Molybdenum Atomic Layer Deposition Using MoF6 and Si2H6 as the Reactants

Abstract

Mo ALD has been demonstrated by fluorosilane elimination chemistry using MoF6 and Si2H6 as the reactants. The nucleation and growth characteristics of Mo ALD were investigated using a variety of in situ and ex situ techniques in both high vacuum and viscous flow reactors. Quartz crystal microbalance (QCM) and X-ray reflectivity (XRR) investigations showed that Mo ALD has significant growth rate of 500−600 ng/cm2 per cycle or 6−7 Å per cycle for temperatures between 90 and 150 °C. The large growth rates could result from extra Mo deposition by MoF6 → Mo + 3F2 that may be facilitated by the very exothermic reaction of MoF6 with silicon-containing surface species. The QCM studies revealed that the Mo ALD surface chemistry is self-limiting. The QCM and Auger electron spectroscopy (AES) studies indicated that Mo ALD nucleates very rapidly on Al2O3 ALD surfaces and reaches the linear growth regime after only 4−5 ALD cycles. Oscillatory behavior for the total mass gain and individual mass gains was observed versus ALD cycle number during the nucleation region. The AES studies revealed that Mo films grown in a high vacuum reactor do not contain silicon impurities. In contrast to the AES results, Rutherford backscattering spectroscopy (RBS) analysis showed that Mo ALD films grown in a viscous flow reactor contain ∼16 at % Si impurities. X-ray photoelectron spectroscopy (XPS) analysis confirmed the presence of silicon and showed that varying temperature, precursor dose and purge parameters did not lower the Si impurities significantly.

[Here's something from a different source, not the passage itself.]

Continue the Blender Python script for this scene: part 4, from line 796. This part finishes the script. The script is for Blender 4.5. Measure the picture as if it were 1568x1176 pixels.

Glancing incidence X-ray diffraction (GIXRD) studies indicated that Mo ALD films were nanocrystalline. The Si impurities may exist at grain boundaries or amorphous Mo silicides as a result of Si2H6 decomposition during the highly exothermic fluorosilane elimination reaction. Fourier transform infrared (FTIR) analysis revealed that MoFx surface species are reduced to metallic Mo during the Si2H6 exposure. Because of its rapid nucleation rate, Mo ALD films could serve as ultrathin continuous conducting films or as adhesion layers for other metal ALD systems on oxide surfaces.